Collect all lines from the listing that include the string "pixels".
··· Data supplied
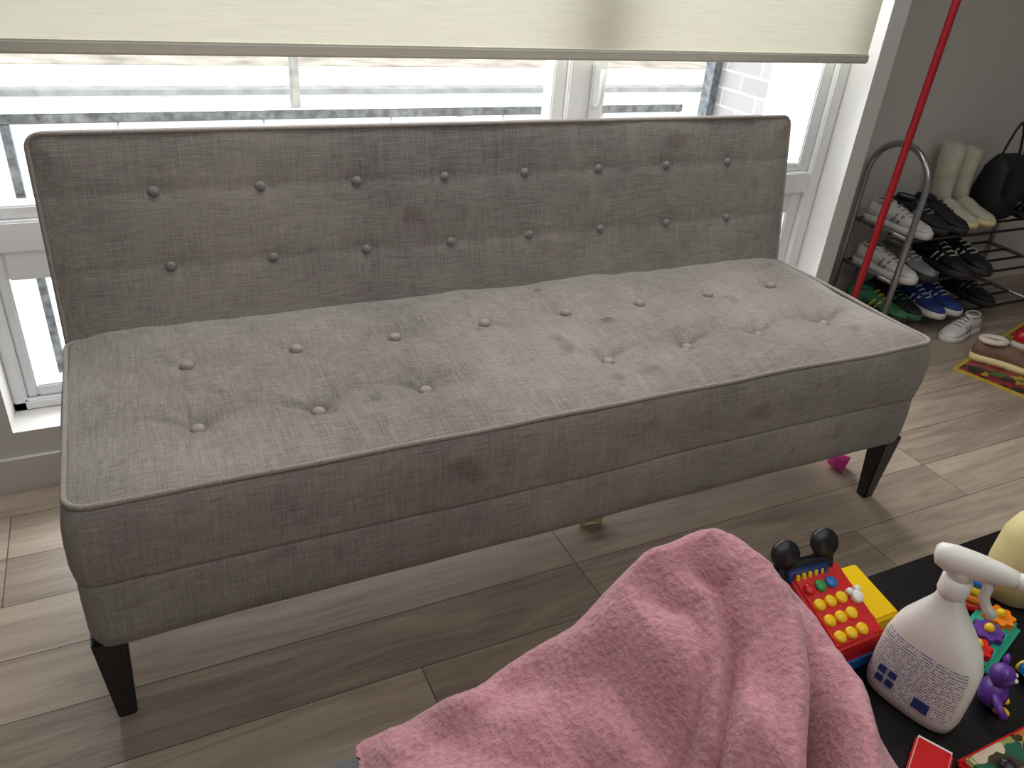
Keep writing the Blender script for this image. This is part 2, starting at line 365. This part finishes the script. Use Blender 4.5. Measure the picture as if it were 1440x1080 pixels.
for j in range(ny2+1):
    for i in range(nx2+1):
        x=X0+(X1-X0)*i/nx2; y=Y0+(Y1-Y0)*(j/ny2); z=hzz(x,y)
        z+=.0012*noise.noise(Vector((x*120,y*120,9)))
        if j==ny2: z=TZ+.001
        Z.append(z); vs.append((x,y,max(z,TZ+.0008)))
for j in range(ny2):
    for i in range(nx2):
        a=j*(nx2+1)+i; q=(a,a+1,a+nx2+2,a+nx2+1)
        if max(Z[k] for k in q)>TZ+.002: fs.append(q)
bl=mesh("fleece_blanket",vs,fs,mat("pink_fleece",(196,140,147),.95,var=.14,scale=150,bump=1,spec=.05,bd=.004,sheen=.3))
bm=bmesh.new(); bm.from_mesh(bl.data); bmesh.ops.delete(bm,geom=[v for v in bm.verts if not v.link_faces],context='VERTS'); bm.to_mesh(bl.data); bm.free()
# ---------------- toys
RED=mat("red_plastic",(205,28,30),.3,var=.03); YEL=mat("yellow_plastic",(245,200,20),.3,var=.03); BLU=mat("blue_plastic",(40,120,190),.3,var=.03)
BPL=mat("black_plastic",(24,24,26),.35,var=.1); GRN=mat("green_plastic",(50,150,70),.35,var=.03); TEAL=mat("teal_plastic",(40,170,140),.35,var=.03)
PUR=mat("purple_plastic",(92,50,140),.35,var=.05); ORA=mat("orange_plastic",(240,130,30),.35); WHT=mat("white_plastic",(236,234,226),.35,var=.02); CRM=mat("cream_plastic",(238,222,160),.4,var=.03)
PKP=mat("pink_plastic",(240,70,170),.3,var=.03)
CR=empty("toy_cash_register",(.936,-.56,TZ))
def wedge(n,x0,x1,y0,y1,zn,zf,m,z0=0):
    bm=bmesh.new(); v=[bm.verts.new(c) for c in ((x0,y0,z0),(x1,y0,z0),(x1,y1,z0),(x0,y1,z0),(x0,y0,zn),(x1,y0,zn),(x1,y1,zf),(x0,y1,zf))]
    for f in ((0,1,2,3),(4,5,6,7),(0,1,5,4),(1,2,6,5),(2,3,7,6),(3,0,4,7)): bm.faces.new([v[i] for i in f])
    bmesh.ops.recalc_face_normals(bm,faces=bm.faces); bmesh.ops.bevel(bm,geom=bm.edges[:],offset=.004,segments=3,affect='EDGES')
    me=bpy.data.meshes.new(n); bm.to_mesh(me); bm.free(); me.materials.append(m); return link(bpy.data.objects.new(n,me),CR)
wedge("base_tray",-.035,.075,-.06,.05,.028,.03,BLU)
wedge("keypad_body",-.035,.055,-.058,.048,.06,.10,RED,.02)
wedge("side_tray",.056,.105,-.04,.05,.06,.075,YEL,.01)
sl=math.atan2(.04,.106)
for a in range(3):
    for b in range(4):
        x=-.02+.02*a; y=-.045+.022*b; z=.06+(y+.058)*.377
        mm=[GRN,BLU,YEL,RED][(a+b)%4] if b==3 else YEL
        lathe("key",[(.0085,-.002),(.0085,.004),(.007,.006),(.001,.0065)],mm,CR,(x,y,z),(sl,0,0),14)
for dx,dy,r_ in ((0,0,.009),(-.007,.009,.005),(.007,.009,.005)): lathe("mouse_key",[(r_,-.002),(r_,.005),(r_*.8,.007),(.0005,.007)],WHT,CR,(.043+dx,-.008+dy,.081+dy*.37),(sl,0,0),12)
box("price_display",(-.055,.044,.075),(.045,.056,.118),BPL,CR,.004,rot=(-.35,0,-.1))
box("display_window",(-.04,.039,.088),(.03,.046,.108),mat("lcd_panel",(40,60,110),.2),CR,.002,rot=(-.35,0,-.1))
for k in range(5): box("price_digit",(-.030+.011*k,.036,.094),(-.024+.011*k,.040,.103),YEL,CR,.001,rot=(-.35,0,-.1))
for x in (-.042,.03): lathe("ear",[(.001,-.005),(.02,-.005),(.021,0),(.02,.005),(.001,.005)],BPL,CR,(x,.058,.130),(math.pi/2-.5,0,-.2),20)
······
··· Data supplied
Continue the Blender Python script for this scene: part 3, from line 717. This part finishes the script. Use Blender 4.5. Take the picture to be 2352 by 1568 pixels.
······
§ **Problem solution**
Keep writing the Blender script for this image. This is part 2, starting at line 365. This part finishes the script. Use Blender 4.5. Measure the picture as if it were 1440x1080 pixels.
Continue the Blender Python script for this scene: part 3, from line 717. This part finishes the script. Use Blender 4.5. Take the picture to be 2352 by 1568 pixels.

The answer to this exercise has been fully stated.